Starbucks (SBUX) - Get Report shares slid 3% Thursday after a top executive at the java giant said meeting the high end of the company's targets this year will be "very challenging."

Starbucks' Chief Financial Officer Michael Casey, speaking at an analyst conference in Chicago, said the company has been hit in part by higher dairy costs. According to a slideshow accompanying his presentation, dairy commodity costs are estimated to nearly double this year.

Starbucks has forecast a full-year profit of 87 cents to 89 cents a share, and the company still sees earnings within that range.

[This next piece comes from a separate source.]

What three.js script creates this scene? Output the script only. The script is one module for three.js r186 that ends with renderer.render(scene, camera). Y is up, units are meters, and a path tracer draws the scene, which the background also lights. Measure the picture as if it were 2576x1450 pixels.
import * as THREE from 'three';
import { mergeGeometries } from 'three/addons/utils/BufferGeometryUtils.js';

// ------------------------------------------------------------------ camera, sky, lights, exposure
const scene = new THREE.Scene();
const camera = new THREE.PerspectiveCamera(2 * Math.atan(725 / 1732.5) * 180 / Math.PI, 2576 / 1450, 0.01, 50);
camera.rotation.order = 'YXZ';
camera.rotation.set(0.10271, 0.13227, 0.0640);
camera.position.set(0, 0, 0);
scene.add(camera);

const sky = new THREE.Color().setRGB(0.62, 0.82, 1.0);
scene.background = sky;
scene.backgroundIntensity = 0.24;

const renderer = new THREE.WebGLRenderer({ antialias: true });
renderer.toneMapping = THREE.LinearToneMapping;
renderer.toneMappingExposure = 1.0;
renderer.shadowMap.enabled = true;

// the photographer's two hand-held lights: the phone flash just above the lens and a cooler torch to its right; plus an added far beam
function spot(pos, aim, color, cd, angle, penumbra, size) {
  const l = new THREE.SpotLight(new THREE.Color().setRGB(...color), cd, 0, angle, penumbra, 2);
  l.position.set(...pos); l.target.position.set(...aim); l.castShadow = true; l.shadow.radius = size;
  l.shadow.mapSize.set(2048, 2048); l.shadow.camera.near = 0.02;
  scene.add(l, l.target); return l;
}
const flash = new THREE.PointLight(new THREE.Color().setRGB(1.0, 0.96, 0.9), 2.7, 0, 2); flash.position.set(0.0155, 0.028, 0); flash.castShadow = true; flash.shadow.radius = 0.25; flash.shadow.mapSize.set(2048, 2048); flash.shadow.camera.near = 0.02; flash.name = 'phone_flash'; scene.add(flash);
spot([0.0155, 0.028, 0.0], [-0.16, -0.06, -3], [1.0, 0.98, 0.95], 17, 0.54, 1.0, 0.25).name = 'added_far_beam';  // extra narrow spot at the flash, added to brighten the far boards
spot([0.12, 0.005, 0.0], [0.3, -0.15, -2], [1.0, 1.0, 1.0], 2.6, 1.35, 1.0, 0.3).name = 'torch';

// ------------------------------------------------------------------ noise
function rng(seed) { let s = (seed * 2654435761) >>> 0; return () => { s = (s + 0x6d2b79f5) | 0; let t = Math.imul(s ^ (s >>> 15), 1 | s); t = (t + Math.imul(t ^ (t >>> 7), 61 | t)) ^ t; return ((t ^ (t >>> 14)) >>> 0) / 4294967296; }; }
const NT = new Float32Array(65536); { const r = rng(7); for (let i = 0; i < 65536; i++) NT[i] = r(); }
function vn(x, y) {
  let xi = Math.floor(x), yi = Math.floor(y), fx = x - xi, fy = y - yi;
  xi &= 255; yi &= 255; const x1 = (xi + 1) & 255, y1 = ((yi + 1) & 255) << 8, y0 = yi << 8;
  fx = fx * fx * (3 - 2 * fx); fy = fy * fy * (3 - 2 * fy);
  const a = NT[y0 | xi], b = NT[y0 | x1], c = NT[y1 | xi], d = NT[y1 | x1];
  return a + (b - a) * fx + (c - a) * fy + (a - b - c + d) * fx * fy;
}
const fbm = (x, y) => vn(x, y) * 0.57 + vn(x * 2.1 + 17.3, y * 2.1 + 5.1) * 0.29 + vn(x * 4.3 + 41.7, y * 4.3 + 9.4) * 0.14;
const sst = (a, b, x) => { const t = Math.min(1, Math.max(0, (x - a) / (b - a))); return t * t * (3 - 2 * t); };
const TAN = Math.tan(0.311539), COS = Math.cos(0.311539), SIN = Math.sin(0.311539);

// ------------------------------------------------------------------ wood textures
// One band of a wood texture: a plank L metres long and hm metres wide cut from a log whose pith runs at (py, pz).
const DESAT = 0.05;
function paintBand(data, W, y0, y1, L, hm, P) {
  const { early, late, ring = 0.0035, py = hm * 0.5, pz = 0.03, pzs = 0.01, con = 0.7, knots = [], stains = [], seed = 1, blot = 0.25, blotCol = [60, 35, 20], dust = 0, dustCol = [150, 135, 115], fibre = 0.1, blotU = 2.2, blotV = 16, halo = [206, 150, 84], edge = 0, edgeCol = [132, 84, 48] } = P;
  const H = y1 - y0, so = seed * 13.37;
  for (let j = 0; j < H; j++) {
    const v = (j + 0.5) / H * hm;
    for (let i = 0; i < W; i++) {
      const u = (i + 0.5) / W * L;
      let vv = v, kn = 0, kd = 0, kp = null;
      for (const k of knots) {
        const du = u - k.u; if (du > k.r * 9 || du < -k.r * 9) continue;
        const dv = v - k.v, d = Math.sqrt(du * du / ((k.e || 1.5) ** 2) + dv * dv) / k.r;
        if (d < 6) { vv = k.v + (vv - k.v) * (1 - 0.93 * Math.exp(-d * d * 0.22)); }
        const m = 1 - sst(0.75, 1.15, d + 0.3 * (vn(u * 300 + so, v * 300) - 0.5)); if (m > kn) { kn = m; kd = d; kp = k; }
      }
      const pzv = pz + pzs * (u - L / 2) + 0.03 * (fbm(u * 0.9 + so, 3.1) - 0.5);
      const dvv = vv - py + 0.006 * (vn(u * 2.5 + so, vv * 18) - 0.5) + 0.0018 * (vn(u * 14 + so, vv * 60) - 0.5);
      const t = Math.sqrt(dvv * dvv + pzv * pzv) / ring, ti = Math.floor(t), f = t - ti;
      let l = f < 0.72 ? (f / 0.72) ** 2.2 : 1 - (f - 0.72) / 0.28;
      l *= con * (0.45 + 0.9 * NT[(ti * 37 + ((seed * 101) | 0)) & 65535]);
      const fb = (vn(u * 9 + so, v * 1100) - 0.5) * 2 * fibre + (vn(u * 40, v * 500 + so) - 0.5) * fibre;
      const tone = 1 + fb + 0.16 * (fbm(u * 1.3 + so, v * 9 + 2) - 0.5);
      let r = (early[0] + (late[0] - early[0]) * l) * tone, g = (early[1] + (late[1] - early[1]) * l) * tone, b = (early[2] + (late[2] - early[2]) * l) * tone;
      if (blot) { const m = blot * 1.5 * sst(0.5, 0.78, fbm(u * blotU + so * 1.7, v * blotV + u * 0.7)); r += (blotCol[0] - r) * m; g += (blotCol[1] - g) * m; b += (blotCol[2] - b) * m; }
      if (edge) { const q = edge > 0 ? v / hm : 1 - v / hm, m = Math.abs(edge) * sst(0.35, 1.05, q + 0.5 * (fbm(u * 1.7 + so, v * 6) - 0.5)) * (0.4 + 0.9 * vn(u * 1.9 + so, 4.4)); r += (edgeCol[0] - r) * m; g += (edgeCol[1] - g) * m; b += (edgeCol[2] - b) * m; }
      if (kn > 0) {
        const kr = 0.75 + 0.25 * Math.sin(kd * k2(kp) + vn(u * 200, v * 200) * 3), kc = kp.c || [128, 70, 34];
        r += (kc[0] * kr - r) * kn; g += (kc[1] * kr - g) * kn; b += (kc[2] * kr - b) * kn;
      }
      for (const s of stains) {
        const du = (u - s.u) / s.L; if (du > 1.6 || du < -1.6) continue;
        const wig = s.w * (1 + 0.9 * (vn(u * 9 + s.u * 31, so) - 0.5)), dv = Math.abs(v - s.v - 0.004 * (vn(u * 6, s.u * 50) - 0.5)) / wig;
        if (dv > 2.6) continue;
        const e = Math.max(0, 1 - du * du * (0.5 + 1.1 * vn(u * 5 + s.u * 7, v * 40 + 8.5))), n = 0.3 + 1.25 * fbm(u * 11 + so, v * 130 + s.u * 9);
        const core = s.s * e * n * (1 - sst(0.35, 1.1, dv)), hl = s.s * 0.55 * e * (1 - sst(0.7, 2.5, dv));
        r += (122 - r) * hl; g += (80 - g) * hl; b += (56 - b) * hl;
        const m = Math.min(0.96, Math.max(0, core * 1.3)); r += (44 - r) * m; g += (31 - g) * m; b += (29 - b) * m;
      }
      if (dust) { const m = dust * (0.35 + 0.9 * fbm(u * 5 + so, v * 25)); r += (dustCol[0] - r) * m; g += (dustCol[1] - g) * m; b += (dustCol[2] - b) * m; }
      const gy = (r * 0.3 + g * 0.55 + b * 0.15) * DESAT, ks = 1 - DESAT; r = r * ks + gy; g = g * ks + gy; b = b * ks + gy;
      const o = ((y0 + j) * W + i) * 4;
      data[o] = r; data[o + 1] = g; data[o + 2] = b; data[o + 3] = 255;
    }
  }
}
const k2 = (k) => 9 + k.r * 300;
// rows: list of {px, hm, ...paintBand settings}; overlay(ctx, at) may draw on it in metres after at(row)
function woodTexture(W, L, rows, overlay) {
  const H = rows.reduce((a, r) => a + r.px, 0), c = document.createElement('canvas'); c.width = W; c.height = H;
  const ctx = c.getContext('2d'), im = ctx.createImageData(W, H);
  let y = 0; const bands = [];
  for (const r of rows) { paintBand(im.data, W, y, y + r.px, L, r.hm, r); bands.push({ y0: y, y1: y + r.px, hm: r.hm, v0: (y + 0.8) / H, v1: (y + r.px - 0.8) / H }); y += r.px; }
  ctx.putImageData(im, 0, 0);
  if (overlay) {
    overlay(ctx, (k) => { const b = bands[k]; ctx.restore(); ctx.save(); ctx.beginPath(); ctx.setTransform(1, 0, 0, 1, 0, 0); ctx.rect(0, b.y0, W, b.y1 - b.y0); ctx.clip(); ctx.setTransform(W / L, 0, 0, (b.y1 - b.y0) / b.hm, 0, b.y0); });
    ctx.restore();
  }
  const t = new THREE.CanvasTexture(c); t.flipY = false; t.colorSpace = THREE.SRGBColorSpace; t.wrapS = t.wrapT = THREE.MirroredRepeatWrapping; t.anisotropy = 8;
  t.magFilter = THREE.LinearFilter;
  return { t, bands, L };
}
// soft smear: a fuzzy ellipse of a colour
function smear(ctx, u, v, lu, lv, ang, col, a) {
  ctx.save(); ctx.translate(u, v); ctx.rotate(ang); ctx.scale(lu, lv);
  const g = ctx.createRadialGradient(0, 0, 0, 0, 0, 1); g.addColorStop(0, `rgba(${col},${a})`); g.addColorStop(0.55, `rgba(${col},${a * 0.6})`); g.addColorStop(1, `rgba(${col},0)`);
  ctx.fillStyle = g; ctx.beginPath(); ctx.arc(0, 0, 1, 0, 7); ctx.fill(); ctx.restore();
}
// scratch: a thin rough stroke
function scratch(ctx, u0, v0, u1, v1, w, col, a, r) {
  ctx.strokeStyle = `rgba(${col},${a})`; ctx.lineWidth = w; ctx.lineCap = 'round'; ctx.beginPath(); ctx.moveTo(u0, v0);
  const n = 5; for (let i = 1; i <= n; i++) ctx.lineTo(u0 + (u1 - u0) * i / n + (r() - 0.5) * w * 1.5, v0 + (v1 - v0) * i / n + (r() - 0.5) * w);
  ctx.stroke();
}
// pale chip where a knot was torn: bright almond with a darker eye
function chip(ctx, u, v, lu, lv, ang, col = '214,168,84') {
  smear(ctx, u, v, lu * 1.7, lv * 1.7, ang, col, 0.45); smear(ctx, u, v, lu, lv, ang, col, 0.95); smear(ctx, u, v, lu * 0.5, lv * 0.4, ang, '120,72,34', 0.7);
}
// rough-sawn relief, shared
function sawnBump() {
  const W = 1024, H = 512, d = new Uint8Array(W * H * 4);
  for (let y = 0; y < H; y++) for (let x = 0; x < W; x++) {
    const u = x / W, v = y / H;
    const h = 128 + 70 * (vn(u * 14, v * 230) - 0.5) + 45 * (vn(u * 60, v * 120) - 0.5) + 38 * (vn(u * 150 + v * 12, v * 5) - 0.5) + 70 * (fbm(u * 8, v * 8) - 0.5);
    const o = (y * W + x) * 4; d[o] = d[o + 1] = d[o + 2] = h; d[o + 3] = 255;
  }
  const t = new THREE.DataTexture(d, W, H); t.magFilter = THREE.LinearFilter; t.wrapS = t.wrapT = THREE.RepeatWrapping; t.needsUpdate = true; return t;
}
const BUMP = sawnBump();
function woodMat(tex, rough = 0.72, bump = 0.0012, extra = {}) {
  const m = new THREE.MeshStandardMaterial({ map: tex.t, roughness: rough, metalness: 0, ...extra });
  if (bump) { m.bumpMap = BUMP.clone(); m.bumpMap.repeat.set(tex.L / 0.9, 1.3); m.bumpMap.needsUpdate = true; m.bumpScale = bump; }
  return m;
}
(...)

Casey's cautious comments, however, sent shares down 86 cents to $26.46 on heavy volume, since Starbucks is a fast-growth company that often is punished by investors for any performance that is seen as less-than-stellar.

Wall Street was expecting Starbucks to meet the high end of its forecast; according to Thomson Financial, analysts have an average estimate for earnings of 89 cents a share.

Elsewhere within its presentation, Starbucks said it expects full-year same-store sales growth of 3% to 7%, consistent with its long-term expectations. The company anticipates 20% net revenue growth for the fiscal year, which ends in September.

Starbucks expects to open 2,400 new stores in fiscal 2007, bringing its total to roughly 14,840.